The Executive branch carries the heaviest burden of immediate action. Laws already exist, therefore, the issue has never been scarcity of rules but scarcity of enforcement. The administration must pursue aggressive internal cleansing within the bureaucracy, particularly in infrastructure-heavy agencies. This means empowering internal audit units, protecting whistleblowers, and digitizing procurement systems to minimize human discretion. Lifestyle checks should be routine, not reactive. Officials linked to anomalies must face swift administrative sanctions even before criminal proceedings conclude. Delay has long been corruption’s greatest ally.
Equally important is transparency. Every flood control project, from budgeting to completion, should be publicly trackable in real time. Open data portals must be expanded so citizens, media, and watchdog groups can scrutinize contracts, timelines, and cost variations. Technology is not a cure-all, but it can make secrecy far more difficult.

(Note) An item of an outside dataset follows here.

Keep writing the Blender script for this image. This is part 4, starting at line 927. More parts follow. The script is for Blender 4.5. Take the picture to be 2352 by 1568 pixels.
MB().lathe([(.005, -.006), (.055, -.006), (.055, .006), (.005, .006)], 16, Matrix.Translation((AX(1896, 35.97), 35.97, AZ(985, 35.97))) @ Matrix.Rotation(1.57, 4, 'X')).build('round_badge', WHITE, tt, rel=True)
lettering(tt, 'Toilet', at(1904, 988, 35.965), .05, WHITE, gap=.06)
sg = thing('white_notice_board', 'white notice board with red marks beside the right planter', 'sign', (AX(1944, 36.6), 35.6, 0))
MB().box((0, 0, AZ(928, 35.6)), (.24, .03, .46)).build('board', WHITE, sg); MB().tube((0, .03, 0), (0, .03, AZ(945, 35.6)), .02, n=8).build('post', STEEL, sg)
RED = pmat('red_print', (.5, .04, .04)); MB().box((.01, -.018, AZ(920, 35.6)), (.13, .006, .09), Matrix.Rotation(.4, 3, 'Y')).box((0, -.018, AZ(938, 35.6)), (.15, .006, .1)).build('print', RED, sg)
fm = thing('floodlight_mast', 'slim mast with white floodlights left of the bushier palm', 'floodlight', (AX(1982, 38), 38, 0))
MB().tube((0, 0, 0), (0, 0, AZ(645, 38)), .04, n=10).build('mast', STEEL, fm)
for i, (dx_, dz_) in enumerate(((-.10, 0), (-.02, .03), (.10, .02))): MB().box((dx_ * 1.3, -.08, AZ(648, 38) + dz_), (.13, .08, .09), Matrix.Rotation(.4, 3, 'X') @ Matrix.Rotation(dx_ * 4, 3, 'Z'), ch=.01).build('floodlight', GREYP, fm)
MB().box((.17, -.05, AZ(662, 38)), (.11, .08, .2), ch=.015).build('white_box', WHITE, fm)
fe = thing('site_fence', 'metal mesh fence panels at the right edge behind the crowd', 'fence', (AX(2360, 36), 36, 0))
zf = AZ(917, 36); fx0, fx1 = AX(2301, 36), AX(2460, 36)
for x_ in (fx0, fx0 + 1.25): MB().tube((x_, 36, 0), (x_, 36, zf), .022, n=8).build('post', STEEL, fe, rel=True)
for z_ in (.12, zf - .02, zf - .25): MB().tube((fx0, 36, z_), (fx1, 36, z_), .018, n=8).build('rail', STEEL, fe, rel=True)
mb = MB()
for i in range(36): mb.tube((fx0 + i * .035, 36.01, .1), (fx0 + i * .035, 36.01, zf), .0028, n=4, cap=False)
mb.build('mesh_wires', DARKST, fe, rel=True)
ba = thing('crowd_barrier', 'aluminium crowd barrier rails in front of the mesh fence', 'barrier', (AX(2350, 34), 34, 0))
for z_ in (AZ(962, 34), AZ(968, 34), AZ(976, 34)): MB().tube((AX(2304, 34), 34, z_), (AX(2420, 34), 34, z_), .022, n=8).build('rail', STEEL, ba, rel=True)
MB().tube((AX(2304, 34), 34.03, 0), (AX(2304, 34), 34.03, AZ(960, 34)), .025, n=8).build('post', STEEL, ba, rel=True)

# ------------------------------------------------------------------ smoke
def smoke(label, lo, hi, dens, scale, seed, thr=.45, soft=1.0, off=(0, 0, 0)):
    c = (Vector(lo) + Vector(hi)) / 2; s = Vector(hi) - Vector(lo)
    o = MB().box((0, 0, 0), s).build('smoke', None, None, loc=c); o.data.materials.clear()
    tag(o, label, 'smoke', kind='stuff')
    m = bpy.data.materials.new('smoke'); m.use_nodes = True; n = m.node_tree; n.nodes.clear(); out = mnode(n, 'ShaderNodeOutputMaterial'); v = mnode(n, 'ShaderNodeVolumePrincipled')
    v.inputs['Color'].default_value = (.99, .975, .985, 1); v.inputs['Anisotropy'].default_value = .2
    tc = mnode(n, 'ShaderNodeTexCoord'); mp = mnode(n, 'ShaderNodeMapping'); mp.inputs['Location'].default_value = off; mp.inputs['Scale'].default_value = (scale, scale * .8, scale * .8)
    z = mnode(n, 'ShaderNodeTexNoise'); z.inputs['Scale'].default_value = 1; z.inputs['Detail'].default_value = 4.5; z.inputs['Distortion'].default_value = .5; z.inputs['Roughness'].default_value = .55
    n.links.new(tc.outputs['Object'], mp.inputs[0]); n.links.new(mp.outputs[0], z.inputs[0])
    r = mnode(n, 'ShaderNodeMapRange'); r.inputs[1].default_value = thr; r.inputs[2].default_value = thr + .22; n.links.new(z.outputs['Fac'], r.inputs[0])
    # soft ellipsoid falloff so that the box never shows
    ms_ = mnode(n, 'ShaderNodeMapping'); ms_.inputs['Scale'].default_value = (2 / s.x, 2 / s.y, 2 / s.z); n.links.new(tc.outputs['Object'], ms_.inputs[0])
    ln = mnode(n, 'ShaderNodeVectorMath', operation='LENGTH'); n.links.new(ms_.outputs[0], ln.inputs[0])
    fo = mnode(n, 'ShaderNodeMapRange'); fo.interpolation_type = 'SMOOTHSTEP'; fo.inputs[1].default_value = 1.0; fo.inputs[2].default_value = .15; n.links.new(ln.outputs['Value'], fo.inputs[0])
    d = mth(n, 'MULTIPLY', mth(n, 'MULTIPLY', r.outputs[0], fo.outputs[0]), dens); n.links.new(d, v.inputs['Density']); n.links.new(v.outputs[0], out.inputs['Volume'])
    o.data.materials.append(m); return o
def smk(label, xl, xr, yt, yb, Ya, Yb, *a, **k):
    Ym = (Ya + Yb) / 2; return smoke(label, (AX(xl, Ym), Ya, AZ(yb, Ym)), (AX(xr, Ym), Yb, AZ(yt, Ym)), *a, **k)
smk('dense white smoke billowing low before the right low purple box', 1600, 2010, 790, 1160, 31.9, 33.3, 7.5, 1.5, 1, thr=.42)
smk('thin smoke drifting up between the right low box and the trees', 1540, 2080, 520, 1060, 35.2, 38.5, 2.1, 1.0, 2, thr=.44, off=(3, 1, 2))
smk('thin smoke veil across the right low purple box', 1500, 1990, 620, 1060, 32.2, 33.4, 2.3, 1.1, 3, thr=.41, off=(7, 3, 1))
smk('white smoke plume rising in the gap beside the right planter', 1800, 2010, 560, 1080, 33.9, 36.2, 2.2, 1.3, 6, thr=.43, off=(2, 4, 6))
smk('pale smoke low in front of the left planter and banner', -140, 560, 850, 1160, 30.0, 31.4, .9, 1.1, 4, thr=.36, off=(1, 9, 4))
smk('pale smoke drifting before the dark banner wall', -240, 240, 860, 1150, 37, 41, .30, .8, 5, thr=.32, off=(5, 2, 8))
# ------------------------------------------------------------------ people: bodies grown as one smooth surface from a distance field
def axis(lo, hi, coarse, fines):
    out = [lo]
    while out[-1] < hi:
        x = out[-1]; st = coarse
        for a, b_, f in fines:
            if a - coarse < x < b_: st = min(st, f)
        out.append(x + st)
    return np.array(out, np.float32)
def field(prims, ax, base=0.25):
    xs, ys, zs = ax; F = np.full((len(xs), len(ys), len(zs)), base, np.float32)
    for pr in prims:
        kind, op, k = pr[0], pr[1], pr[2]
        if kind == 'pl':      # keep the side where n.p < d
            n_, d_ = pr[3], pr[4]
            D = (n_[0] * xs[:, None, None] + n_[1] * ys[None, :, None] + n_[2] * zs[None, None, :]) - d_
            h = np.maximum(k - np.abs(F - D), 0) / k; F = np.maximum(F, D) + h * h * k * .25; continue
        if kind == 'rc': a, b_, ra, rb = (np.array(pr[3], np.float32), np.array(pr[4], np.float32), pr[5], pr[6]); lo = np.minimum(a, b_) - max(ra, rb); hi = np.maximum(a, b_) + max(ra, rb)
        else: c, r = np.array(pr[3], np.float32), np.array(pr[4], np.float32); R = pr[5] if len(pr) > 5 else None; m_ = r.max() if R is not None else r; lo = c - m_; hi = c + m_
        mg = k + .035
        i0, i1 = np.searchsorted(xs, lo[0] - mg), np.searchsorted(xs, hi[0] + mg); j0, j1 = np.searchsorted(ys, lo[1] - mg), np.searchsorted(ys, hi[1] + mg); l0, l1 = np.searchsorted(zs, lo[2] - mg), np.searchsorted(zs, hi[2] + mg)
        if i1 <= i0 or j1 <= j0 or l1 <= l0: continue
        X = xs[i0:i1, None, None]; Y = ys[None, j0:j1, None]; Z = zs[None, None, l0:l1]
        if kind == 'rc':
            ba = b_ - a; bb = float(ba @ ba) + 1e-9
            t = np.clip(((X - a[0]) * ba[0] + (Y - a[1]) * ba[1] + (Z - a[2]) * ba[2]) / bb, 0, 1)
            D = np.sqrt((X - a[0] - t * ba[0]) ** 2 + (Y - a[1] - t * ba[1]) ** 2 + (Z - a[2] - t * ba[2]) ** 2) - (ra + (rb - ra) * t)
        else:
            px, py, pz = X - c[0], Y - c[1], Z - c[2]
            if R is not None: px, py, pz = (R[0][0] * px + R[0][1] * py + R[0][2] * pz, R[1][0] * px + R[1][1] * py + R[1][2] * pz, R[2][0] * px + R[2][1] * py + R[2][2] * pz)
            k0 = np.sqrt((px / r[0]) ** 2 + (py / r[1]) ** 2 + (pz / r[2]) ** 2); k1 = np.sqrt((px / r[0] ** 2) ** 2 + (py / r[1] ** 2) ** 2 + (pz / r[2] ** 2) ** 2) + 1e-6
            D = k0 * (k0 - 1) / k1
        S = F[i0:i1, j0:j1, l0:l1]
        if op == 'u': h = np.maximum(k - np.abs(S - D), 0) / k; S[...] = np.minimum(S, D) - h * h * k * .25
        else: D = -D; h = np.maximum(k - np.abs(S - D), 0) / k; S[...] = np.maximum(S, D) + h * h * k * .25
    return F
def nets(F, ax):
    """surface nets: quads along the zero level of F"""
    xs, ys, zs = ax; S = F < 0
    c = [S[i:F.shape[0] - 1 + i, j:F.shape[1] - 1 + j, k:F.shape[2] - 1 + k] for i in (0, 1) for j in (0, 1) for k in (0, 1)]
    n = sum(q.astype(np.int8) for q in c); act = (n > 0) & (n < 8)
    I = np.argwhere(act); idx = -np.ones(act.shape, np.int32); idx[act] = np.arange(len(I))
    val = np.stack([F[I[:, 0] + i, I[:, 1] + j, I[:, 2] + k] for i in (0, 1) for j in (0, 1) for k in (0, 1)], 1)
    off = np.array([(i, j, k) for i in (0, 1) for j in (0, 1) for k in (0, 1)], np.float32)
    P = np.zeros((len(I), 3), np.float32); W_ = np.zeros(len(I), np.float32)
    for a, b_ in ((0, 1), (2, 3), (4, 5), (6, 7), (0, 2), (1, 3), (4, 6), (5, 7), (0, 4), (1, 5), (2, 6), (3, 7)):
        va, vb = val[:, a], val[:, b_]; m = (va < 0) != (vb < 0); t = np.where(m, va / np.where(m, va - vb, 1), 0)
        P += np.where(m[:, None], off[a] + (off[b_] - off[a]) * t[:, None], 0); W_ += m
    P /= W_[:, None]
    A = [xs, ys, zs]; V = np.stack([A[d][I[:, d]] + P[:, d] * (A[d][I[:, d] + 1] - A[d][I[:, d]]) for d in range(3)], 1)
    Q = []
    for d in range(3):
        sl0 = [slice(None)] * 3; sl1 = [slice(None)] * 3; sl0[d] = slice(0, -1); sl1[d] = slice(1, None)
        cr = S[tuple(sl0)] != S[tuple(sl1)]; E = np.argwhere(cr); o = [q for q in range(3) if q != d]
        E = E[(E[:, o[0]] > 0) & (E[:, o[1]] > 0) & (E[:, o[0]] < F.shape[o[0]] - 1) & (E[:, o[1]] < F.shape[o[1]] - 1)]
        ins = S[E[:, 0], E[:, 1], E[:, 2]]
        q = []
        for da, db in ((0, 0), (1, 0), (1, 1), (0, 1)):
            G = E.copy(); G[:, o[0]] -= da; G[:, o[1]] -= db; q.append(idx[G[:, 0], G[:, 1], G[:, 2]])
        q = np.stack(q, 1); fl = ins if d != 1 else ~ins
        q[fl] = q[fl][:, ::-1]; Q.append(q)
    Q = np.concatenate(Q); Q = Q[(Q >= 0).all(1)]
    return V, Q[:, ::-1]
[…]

The Legislative branch must confront its own role with honesty. The rebranding of pork barrel mechanisms into “allocables,” “insertions,” or other euphemisms has only perpetuated abuse. Congress must pass a law that clearly defines and prohibits discretionary funding schemes that lack transparent criteria and independent oversight. Budget reforms should mandate itemized appropriations for infrastructure, eliminating vague lump sums that invite manipulation.
Procurement laws also need strengthening. Amendments should impose stricter penalties for collusion between contractors and public officials, including lifetime bans from government projects. Furthermore, Congress should institutionalize an independent infrastructure audit body with the authority to review all major public works projects, separate from implementing agencies.
The Judiciary, for its part, must ensure that accountability is not only pursued but delivered. Corruption cases often collapse under the weight of delay. Special anti-corruption courts or designated divisions can help expedite proceedings without compromising due process. Equally critical is consistency in rulings. Legal ambiguity creates space for manipulation. The courts must send a clear message that public office is not a shield against liability.
Beyond government, the private sector must reckon with its complicity. Contractors, consultants, and financial intermediaries are not only passive participants; they are active enablers when they engage in bribery or collusion. Businesses must adopt strict compliance programs and refuse to participate in rigged bidding processes. Industry associations should enforce ethical standards, with real consequences for violators. Profit cannot come at the cost of public safety.
Finally, the role of the Filipino people cannot be overstated. Corruption persists partly because it is tolerated, rationalized, or seen as inevitable. Citizens must demand better. They must express this through voting, civic engagement, and vigilance. Supporting investigative journalism, reporting irregularities, and rejecting patronage politics are all acts of resistance against systemic abuse.
The flood control scandal is not just a story of wasted funds. It represents a story of sufferings that could have been otherwise prevented. Every peso lost to corruption is a community left in a deluge, a family displaced, a future compromised. Accountability will not come from one branch alone. It must be pursued collectively, relentlessly, and without exception. Only then can the cycle of corruption be broken.